Lo humour è affascinante. È seduttivo perché scintilla di intelligenza e accende la complicità. È creativo perché apre nuove prospettive. È tanto semplice da riconoscere quanto difficile da definire. Può essere così coraggioso nell’affrontare le avversità e così potente nel cambiarne il senso da apparire quasi magico: guardate (ve la raccomando assai) la Ted conference di Maysoon Zayd, la prima cabarettista del mondo arabo.
Lo humour non è solo “ridere”: è uno strano cocktail in cui si mescolano – in proporzioni variabili e in una visione del mondo nuova perché stralunata – sorpresa, tenerezza, bonarietà, empatia, indulgenza, candore, massimi sistemi ed eventi minimi, consistenza e leggerezza.
“Lo humour è una specie di ginnastica”, scrive il neuroscienziato Scott Weems per il compassato Wall Street Journal “un modo per mantenere attivo il cervello e per aumentare la flessibilità mentale”, e i suoi benefici non si limitano al miglioramento delle capacità creative. Aumenta la tolleranza al dolore fisico e allo stress, a patto che sia privo di sfumature sarcastiche o autopunitive.
Ma come funziona? Lo racconta in modo convincente Big Think: si tratta di costruire e rinforzare un sistema di aspettative e poi, alla fine, di introdurre un twist (una svolta, un colpo di scena) che se ne beffa in modo intelligente. Allora tutto si scioglie liberandosi in una risata (ed è proprio quello il momento di distensione in cui, se serve, si può anche far passare un contenuto serissimo e importante. Avete notato che è esattamente ciò che fa Maysoon Zayd?).
Il motivo per cui tutto questo avviene è interessante. Il nostro cervello semplifica la complessità del mondo affidandosi a un’infinita serie di presupposti: opinioni stereotipate e precostituite che però ci aiutano a destreggiarci nella quotidianità senza doverci continuamente interrogare su questioni banali. Ma, nel processo, gli errori sono inevitabili, e a volte il cervello tira a indovinare e sbaglia.
Ed ecco perché la risata scatenata dallo humour funziona come fattore adattivo: premia il cervello che corregge una previsione errata sul mondo e aiuta i neuroni a restare vigili nei confronti del divario che esiste tra i nostri presupposti e la realtà.

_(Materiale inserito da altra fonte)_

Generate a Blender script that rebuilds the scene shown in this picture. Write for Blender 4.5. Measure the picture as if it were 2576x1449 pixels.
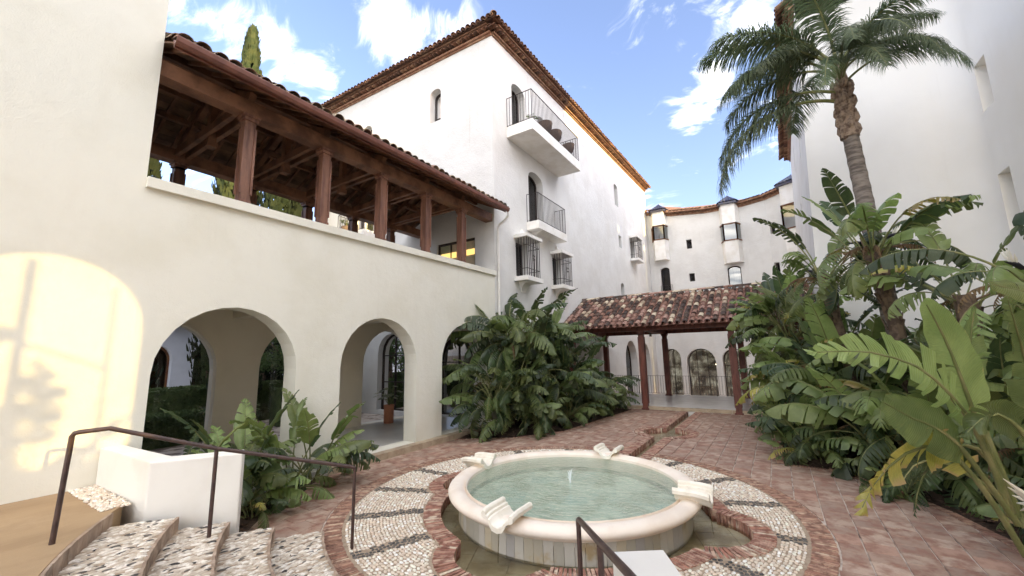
import bpy, math, random
import numpy as np
from mathutils import Matrix, Vector
from mathutils.geometry import tessellate_polygon

for o in list(bpy.data.objects):
    bpy.data.objects.remove(o)
SC = bpy.context.scene
COL = SC.collection
PI = math.pi
RND = random.Random(7)

# ------------------------------------------------------------------ camera
EYE = Vector((0.0, 0.0, 2.4))
cam_d = bpy.data.cameras.new('camera')
cam = bpy.data.objects.new('camera', cam_d)
COL.objects.link(cam)
right = Vector((0.542, -0.840, -0.0218)).normalized()
fwd = Vector((0.832, 0.532, 0.158))
fwd = (fwd - right * fwd.dot(right)).normalized()
upv = right.cross(fwd)
Mc = Matrix((right, upv, -fwd)).transposed().to_4x4()
Mc.translation = EYE
cam.matrix_world = Mc
cam_d.sensor_width = 36
cam_d.lens = 36 * 1020 / 2576
cam_d.clip_start = 0.05
cam_d.clip_end = 3000
SC.camera = cam
SC.render.resolution_x = 1024
SC.render.resolution_y = 576

# ------------------------------------------------------------------ light
SUN_EL = math.radians(11.5)
SUN_X = -0.10                      # direction towards the sun: (SUN_X, -1)
SC.view_settings.view_transform = 'Standard'
SC.view_settings.look = 'None'
SC.view_settings.gamma = 1
SC.view_settings.use_curve_mapping = False
SC.view_settings.exposure = 2.58
SC.cycles.max_bounces = 16
SC.cycles.diffuse_bounces = 10
SC.cycles.transparent_max_bounces = 16
sd = bpy.data.lights.new('sun', 'SUN')
sd.energy = 2.0
sd.angle = math.radians(0.53)
sd.color = (1.0, 0.75, 0.28)
sun = bpy.data.objects.new('sun', sd)
COL.objects.link(sun)
sdir = Vector((SUN_X, -1, 0)).normalized() * math.cos(SUN_EL) + Vector((0, 0, math.sin(SUN_EL)))
sun.rotation_euler = sdir.to_track_quat('Z', 'Y').to_euler()
sun.location = (0, -20, 30)


class NT:
    def __init__(s, tree):
        s.t = tree
        s.n = tree.nodes
        s.l = tree.links

    def new(s, typ, **kw):
        n = s.n.new(typ)
        for k, v in kw.items():
            if k.startswith('i_'):
                key = k[2:]
                key = int(key) if key.isdigit() else key.replace('_', ' ')
                s.put(n.inputs[key], v)
            else:
                setattr(n, k, v)
        return n

    def put(s, inp, v):
        if isinstance(v, bpy.types.NodeSocket):
            s.l.new(v, inp)
        else:
            inp.default_value = v

    def math(s, op, a, b=0.0, c=0.0, clamp=False):
        n = s.n.new('ShaderNodeMath')
        n.operation = op
        n.use_clamp = clamp
        for i, v in enumerate((a, b, c)):
            s.put(n.inputs[i], v)
        return n.outputs[0]

    def vmath(s, op, a, b=(0, 0, 0), out=0):
        n = s.n.new('ShaderNodeVectorMath')
        n.operation = op
        s.put(n.inputs[0], a)
        s.put(n.inputs[1], b)
        return n.outputs[out]

    def mix(s, f, a, b):
        n = s.n.new('ShaderNodeMix')
        n.data_type = 'RGBA'
        s.put(n.inputs[0], f)
        for i, v in ((6, a), (7, b)):
            if not isinstance(v, bpy.types.NodeSocket) and len(v) == 3:
                v = (*v, 1)
            s.put(n.inputs[i], v)
        return n.outputs[2]

    def ramp(s, f, stops, interp='LINEAR'):
        n = s.n.new('ShaderNodeValToRGB')
        n.color_ramp.interpolation = interp
        e = n.color_ramp.elements
        while len(e) < len(stops):
            e.new(0.5)
        for i, (p, c) in enumerate(stops):
            e[i].position = p
            e[i].color = (*c, 1) if len(c) == 3 else c
        s.l.new(f, n.inputs[0])
        return n.outputs[0]

    def noise(s, vec, scale, detail=4, rough=0.55, dist=0.0):
        n = s.n.new('ShaderNodeTexNoise')
        n.inputs['Scale'].default_value = scale
        n.inputs['Detail'].default_value = detail
        n.inputs['Roughness'].default_value = rough
        n.inputs['Distortion'].default_value = dist
        if vec is not None:
            s.l.new(vec, n.inputs['Vector'])
        return n.outputs[0]

    def smooth(s, v, a, b):
        n = s.n.new('ShaderNodeMapRange')
        n.interpolation_type = 'SMOOTHSTEP'
        s.put(n.inputs[0], v)
        n.inputs[1].default_value = a
        n.inputs[2].default_value = b
        return n.outputs[0]


# ------------------------------------------------------------------ sky
world = bpy.data.worlds.new('World')
SC.world = world
world.use_nodes = True
w = NT(world.node_tree)
w.n.clear()
sky = w.new('ShaderNodeTexSky', sky_type='NISHITA')
sky.sun_disc = False
sky.sun_elevation = SUN_EL
sky.sun_rotation = math.atan2(sdir.x, sdir.y)
sky.air_density = 1.0
sky.dust_density = 1.0
sky.ozone_density = 2.0
tc = w.new('ShaderNodeTexCoord')
gdir = tc.outputs['Generated']
sep = w.new('ShaderNodeSeparateXYZ', i_0=gdir)
el = w.math('MAXIMUM', sep.outputs[2], 0.06)
# project the direction on a cloud deck so the clouds shrink towards the horizon
px_ = w.math('DIVIDE', sep.outputs[0], w.math('ADD', el, 0.25))
py_ = w.math('DIVIDE', sep.outputs[1], w.math('ADD', el, 0.25))
cv = w.new('ShaderNodeCombineXYZ', i_0=px_, i_1=py_, i_2=0.0).outputs[0]
warp = w.new('ShaderNodeTexNoise', i_Scale=2.0, i_Detail=3.0, i_Vector=cv).outputs[1]
cv2 = w.vmath('MULTIPLY', w.vmath('ADD', cv, w.vmath('MULTIPLY', warp, (0.45, 0.45, 0.0))), (1.9, 0.9, 1.0))
n1 = w.noise(cv2, 2.6, 9, 0.62)
n2 = w.noise(cv2, 9.0, 6, 0.6)
field = w.math('ADD', w.math('MULTIPLY', n1, 0.72), w.math('MULTIPLY', n2, 0.28))
banks = [((0.27, 0.763, 0.60), 0.10, 0.9), ((0.335, 0.751, 0.57), 0.085, 0.95), ((0.398, 0.731, 0.555), 0.075, 0.95), ((0.444, 0.72, 0.533), 0.06, 0.9),
         ((0.473, 0.589, 0.655), 0.085, 1.0), ((0.509, 0.583, 0.633), 0.08, 1.0), ((0.52, 0.537, 0.664), 0.07, 0.8),
         ((0.838, 0.044, 0.544), 0.075, 1.0), ((0.871, 0.107, 0.48), 0.06, 0.85), ((0.81, 0.01, 0.587), 0.10, 1.0),
         ((0.896, 0.149, 0.418), 0.04, 0.7), ((0.795, 0.092, 0.599), 0.05, 0.55),
         ((-0.4, 0.2, 0.75), 0.7, 1.0), ((-0.6, -0.5, 0.5), 0.8, 1.1), ((0.3, -0.7, 0.7), 0.6, 1.0), ((-0.4, 0.9, 0.4), 0.4, 0.9), ((0.0, -0.2, 1.0), 0.6, 1.0), ((-0.9, 0.1, 0.35), 0.9, 1.15)]  # unseen cloud banks added around the view to brighten the court
tot = None
for c, r, a in banks:
    cc = Vector(c).normalized()
    d = w.vmath('DISTANCE', gdir, tuple(cc), out=1)
    m = w.math('MULTIPLY', w.smooth(d, r * 1.25, 0.0), a)
    tot = m if tot is None else w.math('MAXIMUM', tot, m)
dens = w.math('ADD', w.math('MULTIPLY', w.math('SUBTRACT', field, 0.5), 4.2), w.math('MULTIPLY', tot, 0.66))
cloud = w.math('MULTIPLY', w.smooth(dens, 0.22, 1.38), 0.97)
haze = w.math('POWER', w.math('SUBTRACT', 1.0, w.math('MAXIMUM', sep.outputs[2], 0.0)), 3.0)
base = w.mix(w.math('ADD', w.math('MULTIPLY', haze, 0.22), 0.05), w.vmath('MULTIPLY', sky.outputs[0], (0.645, 0.55, 0.605)), (1.3, 1.65, 2.4))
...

Anche per questo, e come ricorda Psychology Today, lo humour favorisce il pensiero creativo, e diverse ricerche lo dimostrano. Forbes segnala che nei posti di lavoro in cui lo humour è apprezzato ci sono meno gerarchia e più innovazione. Sottolinea che lo humour è positivo per la cultura aziendale e conclude con dieci motivi per i quali è desiderabile lavorarci (letteralmente) sopra: è amichevole e convincente. Riduce lo stress. Umanizza. Mette gli altri a proprio agio. Favorisce (rieccoci) il pensiero creativo. Costruisce una fiducia fondata sull’autenticità. Migliora il morale. Avvicina. Fa crescere sia il consenso, sia la produttività.
Infine.
Come ricorda The American Scholar, “lo humour è un’abilità esclusiva della specie umana… anche se le grandi scimmie sanno giocare e possono prendersi in giro a vicenda lanciando falsi gridi d’allarme accompagnati da risate, non sono in grado di produrre interpretazioni multiple di una situazione muovendosi avanti e indietro tra l’una e l’altra. Solo noi siamo in grado di farlo perché possediamo una memoria di lavoro molto evoluta, e possiamo tenere a mente più scenari possibili in contemporanea”.